Hoy, día del niño, 30 años después, me pregunto con qué cristal miro yo la vida. Es muy difícil no dejarse tentar por los plásticos y los vidrios pintados que encontramos en nuestro camino, es más difícil aún tratar de seguir mirando la vida con el cristal de la niñez.

¿Con qué cristal miraba yo la vida cuando era niña?

Veía todo con alegría y con una sonrisa enorme, y siempre pensaba bien de la gente (eso lo extraño). También era muy inquieta y tenía una imaginación capaz de recortar y editar la realidad y acomodarla a lo que yo deseara (eso aun lo tengo).

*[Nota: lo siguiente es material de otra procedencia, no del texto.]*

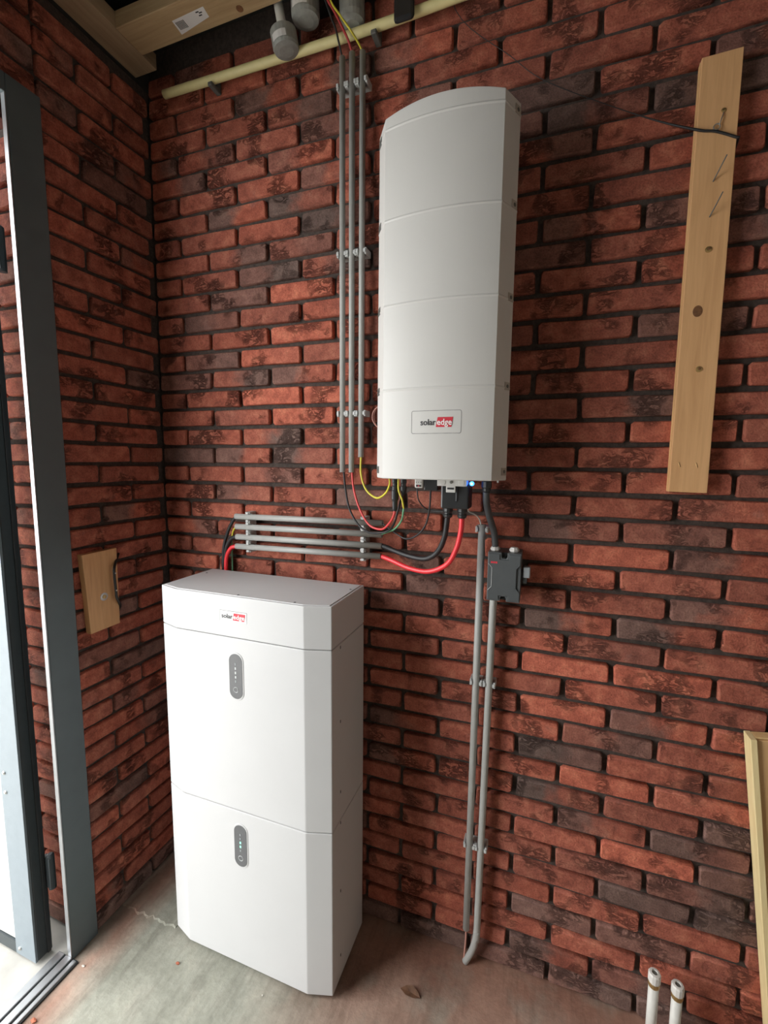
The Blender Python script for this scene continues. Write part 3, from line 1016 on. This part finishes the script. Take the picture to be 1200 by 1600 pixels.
cable('cable', [(.36, -.030, 1.262), (.330, -.030, 1.2610), (.303, -.028, 1.2510), (.283, -.026, 1.2202), (.275, -.024, 1.1800), (.272, -.020, 1.10)], .0068, 'black',
      'thick black cable dropping from the third stacked conduit behind the battery', 12)
ge = thing('earth_wire', 'green and yellow earth wire dropping behind the battery', 'cable', (.292, -.012, 1.10))
tube('yellow_length', [(.36, -.030, 1.296), (.330, -.030, 1.2940), (.313, -.026, 1.2804), (.301, -.020, 1.250)], .0028, M['yellow'], ge, 8, 8)
tube('green_length', [(.301, -.020, 1.250), (.295, -.014, 1.2067), (.294, -.012, 1.10)], .0028, M['green'], ge, 8, 8)
cable('cable', [(.36, -.030, 1.2295), (.328, -.030, 1.2280), (.306, -.031, 1.2215), (.288, -.030, 1.195), (.281, -.028, 1.160), (.279, -.026, 1.10)], .0068, 'red',
      'bright red cable dropping from the bottom stacked conduit behind the battery', 12)
cable('cable', [(1.1267, -.030, .150), (1.1265, -.030, .1136), (1.1265, -.030, .0748), (1.122, -.030, .002)], .0022, 'pink', 'short bare copper wire leaving the left conduit at the floor', 8)
top_z = 2.815
cable('cable', [(.717, -.030, 2.58), (.7165, -.032, 2.5997), (.7150, -.047, 2.622), (.7095, -.056, 2.650), (.701, -.064, 2.672), (.692, -.074, 2.700), (.655, -.10, top_z)], .0027, 'black',
      'thin black wire rising from the left upright conduit to the roof', 8)
cable('cable', [(.746, -.030, 2.58), (.7458, -.032, 2.6025), (.7415, -.048, 2.622), (.728, -.058, 2.650), (.712, -.068, 2.680), (.692, -.080, 2.716), (.664, -.10, top_z)], .0032, 'red_dim',
      'dull red wire rising from the middle upright conduit to the roof', 8)
cable('cable', [(.7765, -.030, 2.575), (.7752, -.032, 2.598), (.769, -.048, 2.610), (.757, -.070, 2.624), (.733, -.080, 2.656), (.706, -.086, 2.700), (.672, -.10, top_z)], .0027, 'yellow',
      'yellow wire rising from the right upright conduit to the roof', 8)

# ------------------------------------------------------------------ rotary switch box
sw = thing('isolator_switch', 'slate grey rotary switch box screwed to the wall below the inverter', 'switch', (1.198, 0.0, 1.155))
SX0, SX1, SZ0, SZ1, SF = 1.1565, 1.2400, 1.1560, 1.2845, -.080
box('back_box', SX0 + .001, SX1 - .001, -.045, 0.0, SZ0 + .001, SZ1 - .001, M['swgrey'], sw, bev=.002)
# cover: outline with a notch top and bottom and waisted sides
notch = .0075
mx = (SX0 + SX1) / 2
poly = [(SX0, SZ0), (mx - notch, SZ0), (mx - notch, SZ0 + .008), (mx - .005, SZ0 + .013), (mx + .005, SZ0 + .013), (mx + notch, SZ0 + .008), (mx + notch, SZ0), (SX1, SZ0),
        (SX1, SZ1), (mx + notch, SZ1), (mx + notch, SZ1 - .010), (mx + .005, SZ1 - .015), (mx - .005, SZ1 - .015), (mx - notch, SZ1 - .010), (mx - notch, SZ1), (SX0, SZ1)]
cv = prism('cover', poly, SF, -.044, M['swgrey'], sw, bev=.0012)
plate = [(SX0 + .002, SZ0 + .004), (mx - .012, SZ0 + .004), (mx - .012, SZ0 + .016), (mx + .012, SZ0 + .016), (mx + .012, SZ0 + .004), (SX1 - .002, SZ0 + .004), (SX1 - .002, SZ0 + .028), (SX1 - .011, SZ0 + .038), (SX1 - .011, SZ1 - .040),
         (SX1 - .002, SZ1 - .030), (SX1 - .002, SZ1 - .004), (mx + .012, SZ1 - .004), (mx + .012, SZ1 - .018), (mx - .012, SZ1 - .018), (mx - .012, SZ1 - .004), (SX0 + .002, SZ1 - .004), (SX0 + .002, SZ1 - .030), (SX0 + .011, SZ1 - .040), (SX0 + .011, SZ0 + .038), (SX0 + .002, SZ0 + .028)]
prism('raised_panel', plate, SF - .0022, SF + .001, M['swgrey'], cv, bev=.0007)
lines = [[(SX0 + .002, SZ1 - .030), (SX0 + .0112, SZ1 - .040), (SX0 + .0112, SZ0 + .038), (SX0 + .002, SZ0 + .028)], [(SX1 - .002, SZ1 - .030), (SX1 - .0112, SZ1 - .040), (SX1 - .0112, SZ0 + .038), (SX1 - .002, SZ0 + .028)]]
for ln, mt in zip(lines, ('swlight', 'black_pl')):  # highlight painted along the left panel edge, shade along the right
    bm = bmesh.new()
    tube_bm([Vector((x, SF - .0022, z)) for x, z in ln], .0009, 6, bm)
    link('panel_edge', bm_mesh(bm), M[mt], cv)
for z in (SZ0 + .006, SZ1 - .007):
    turned('cover_screw', [(.0045, 0), (.0045, .004), (.002, .005)], (mx, -.066, z), (0, -1, 0), M['black_pl'], cv, 10)
for za, zb in ((SZ0 + .001, SZ0 + .0135), (SZ1 - .0155, SZ1 - .001)):
    box('screw_seat', mx - .008, mx + .008, -.067, -.044, za, zb, M['black_pl'], cv)
for k in range(3):
    x = SX0 + .008 + k * .0058
    box('maker_mark', x, x + .0048, SF - .0026, SF - .002, SZ1 - .0285, SZ1 - .0235, M['logo_red'], cv)
for x in (1.1715, 1.2200):
    prof = [(.0105, 0), (.0105, .003), (.0125, .004), (.0125, .008), (.0105, .010), (.0092, .013)]
    turned('cable_gland', prof, (x, -.052, SZ1 - .002), (0, 0, 1), M['gland_white'], sw, 8)
kn = turned('rotary_shaft', [(.008, 0), (.008, .012)], (SX1 - .002, -.050, 1.2245), (1, 0, 0), M['swgrey'], sw, 14)
turned('rotary_collar', [(.016, 0), (.016, .006), (.012, .008)], (SX1 - .002, -.050, 1.2245), (1, 0, 0), M['swgrey'], sw, 18)
box('rotary_handle', SX1 + .005, SX1 + .022, -.074, -.050, 1.222, 1.250, M['knob'], sw, bev=.0025)
box('rotary_handle', SX1 + .004, SX1 + .015, -.070, -.052, 1.206, 1.224, M['swgrey'], sw, bev=.0025)
turned('conduit_entry', [(.0070, 0), (.0070, -.030)], (1.1700, -.034, SZ0 + .002), (0, 0, 1), M['pvc'], sw, 12)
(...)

“Es hora de que madures”, quizás te lo dijeron alguna vez o se lo dijiste a alguien, como una exigencia o un consejo, como si fuera la gran cosa, como si fuera una evolución transformarnos en adultos, cambiar nuestro cristal. Y cada día del niño, seguramente también lo escuchaste o lo leíste, alguien menciona al niño que tenemos dentro. Entonces sonreímos con candidez durante dos segundos para retomar nuestro camino serio y maduro muy rapidito. Porque no queremos ser inmaduros, no queremos parecer locos.

Este día del niño te escribo «ojalá que guardes siempre ese cristal», ese que te hacía único en tu niñez, esa sonrisa, ese optimismo, esa inocencia, esa generosidad, o lo que sea que abandonaste en una repisa de la casa de tus padres, para dedicarte a crecer. Ojalá que nunca te de vergüenza inventar una historia disparatada, correr sin doblar las rodillas, hacer burbujas en el café con leche con un sorbete o pasar por una plaza y sentarte en una hamaca y hamacarte con toda la fuerza del mundo para descubrir si es verdad que se puede girar en 360°. Y te deseo que no necesites estar acompañado de un niño para hacerlo, que disfrutes de tu aventura sin excusas, sin otro objetivo que complacer a TU niño interior, sin que te importe otra mirada que no sea la suya, la del cristal de la niñez.